### Exercise goal
Reproduce, please, only the lines from the first line below to the line containing "SC.camera = cam", inclusive.

### Dataset section
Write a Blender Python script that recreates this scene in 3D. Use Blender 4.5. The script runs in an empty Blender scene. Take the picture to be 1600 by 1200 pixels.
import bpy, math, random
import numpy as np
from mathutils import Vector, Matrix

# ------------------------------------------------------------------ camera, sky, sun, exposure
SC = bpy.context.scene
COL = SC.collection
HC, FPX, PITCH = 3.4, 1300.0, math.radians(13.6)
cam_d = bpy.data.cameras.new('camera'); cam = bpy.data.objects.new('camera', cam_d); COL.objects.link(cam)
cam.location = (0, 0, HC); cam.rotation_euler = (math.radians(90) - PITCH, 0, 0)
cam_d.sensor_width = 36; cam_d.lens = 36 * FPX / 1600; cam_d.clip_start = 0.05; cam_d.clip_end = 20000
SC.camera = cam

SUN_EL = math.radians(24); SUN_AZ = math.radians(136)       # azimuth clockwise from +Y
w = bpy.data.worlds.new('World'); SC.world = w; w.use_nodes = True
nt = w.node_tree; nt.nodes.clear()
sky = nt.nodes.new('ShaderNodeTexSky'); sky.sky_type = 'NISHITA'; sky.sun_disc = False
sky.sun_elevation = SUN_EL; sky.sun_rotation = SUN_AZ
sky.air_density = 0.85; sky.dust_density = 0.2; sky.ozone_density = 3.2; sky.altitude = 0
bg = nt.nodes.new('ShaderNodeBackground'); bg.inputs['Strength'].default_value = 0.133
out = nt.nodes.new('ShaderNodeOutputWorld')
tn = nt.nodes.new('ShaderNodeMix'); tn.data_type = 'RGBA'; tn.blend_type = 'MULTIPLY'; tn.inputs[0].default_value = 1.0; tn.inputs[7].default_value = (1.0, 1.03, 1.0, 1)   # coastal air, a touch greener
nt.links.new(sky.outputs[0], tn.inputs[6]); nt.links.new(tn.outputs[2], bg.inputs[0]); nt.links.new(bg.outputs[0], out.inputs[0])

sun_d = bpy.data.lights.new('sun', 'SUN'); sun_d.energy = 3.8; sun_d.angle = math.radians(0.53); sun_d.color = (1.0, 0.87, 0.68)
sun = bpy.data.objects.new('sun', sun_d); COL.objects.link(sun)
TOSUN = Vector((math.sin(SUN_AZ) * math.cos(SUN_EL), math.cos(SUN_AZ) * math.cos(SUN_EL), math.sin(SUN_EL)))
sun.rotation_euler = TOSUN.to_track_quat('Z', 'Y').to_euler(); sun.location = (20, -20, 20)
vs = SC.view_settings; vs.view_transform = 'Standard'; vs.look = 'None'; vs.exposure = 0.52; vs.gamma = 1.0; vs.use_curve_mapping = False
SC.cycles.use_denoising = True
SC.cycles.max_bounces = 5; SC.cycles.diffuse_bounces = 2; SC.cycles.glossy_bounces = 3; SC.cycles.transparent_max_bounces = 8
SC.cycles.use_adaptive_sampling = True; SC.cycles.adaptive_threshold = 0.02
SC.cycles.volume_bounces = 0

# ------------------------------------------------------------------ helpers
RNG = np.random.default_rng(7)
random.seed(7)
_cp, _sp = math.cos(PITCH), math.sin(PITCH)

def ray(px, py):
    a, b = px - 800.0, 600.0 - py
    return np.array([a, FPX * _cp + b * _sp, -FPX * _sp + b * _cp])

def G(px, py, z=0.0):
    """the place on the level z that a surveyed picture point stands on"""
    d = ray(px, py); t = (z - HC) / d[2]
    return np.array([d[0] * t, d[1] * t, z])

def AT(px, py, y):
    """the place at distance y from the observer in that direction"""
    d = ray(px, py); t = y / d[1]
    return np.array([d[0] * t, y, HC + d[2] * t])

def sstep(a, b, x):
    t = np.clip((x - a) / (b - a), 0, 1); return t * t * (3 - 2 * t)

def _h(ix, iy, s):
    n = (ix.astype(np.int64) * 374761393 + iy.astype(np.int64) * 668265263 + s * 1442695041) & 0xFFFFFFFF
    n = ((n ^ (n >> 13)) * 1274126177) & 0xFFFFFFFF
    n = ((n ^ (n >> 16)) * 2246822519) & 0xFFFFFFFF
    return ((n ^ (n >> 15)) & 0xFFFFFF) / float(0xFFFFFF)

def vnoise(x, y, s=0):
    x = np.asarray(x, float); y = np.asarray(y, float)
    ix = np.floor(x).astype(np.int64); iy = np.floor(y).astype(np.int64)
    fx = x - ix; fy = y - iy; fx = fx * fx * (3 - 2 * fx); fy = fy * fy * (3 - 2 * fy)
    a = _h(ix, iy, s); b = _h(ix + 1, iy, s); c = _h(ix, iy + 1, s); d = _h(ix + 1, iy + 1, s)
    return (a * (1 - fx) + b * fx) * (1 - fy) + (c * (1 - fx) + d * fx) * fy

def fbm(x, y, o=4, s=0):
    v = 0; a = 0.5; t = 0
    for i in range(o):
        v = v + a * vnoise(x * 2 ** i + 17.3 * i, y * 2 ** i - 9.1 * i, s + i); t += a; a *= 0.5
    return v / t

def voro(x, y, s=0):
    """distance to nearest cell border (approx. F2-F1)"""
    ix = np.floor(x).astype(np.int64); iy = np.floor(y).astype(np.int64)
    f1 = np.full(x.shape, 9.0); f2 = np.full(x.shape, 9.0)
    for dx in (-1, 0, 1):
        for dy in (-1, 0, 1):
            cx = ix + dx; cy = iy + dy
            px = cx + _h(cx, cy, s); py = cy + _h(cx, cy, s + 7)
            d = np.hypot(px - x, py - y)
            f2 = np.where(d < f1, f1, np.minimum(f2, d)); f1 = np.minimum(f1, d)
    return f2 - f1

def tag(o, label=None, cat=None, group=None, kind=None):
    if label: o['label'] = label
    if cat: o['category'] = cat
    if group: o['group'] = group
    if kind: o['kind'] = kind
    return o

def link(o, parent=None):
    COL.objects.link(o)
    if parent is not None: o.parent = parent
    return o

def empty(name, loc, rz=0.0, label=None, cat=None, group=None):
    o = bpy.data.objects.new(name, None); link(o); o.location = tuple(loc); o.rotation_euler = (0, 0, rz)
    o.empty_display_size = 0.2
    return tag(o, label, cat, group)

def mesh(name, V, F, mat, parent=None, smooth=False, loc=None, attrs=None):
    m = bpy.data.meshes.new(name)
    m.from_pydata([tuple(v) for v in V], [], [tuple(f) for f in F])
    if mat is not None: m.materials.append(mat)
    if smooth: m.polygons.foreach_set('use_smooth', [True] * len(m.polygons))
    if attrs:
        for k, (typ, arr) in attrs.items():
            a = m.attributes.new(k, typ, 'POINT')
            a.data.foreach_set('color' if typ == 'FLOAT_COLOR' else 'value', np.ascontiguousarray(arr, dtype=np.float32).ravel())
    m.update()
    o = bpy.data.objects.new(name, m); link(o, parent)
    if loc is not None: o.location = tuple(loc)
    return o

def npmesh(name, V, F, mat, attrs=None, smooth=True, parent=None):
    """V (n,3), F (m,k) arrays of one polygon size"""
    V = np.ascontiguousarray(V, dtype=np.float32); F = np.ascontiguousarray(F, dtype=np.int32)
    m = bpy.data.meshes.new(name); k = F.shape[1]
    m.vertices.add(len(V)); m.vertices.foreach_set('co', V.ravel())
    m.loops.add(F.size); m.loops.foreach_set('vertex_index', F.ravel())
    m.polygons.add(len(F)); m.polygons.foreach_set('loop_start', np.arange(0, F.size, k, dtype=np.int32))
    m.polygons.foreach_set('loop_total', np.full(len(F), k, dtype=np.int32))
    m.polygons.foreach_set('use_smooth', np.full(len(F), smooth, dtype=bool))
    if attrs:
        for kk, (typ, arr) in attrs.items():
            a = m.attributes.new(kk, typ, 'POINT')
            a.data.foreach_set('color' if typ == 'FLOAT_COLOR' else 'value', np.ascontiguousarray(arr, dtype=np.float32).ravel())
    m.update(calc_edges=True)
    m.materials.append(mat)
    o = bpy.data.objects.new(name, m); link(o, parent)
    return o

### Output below
Write a Blender Python script that recreates this scene in 3D. Use Blender 4.5. The script runs in an empty Blender scene. Take the picture to be 1600 by 1200 pixels.
import bpy, math, random
import numpy as np
from mathutils import Vector, Matrix

# ------------------------------------------------------------------ camera, sky, sun, exposure
SC = bpy.context.scene
COL = SC.collection
HC, FPX, PITCH = 3.4, 1300.0, math.radians(13.6)
cam_d = bpy.data.cameras.new('camera'); cam = bpy.data.objects.new('camera', cam_d); COL.objects.link(cam)
cam.location = (0, 0, HC); cam.rotation_euler = (math.radians(90) - PITCH, 0, 0)
cam_d.sensor_width = 36; cam_d.lens = 36 * FPX / 1600; cam_d.clip_start = 0.05; cam_d.clip_end = 20000
SC.camera = cam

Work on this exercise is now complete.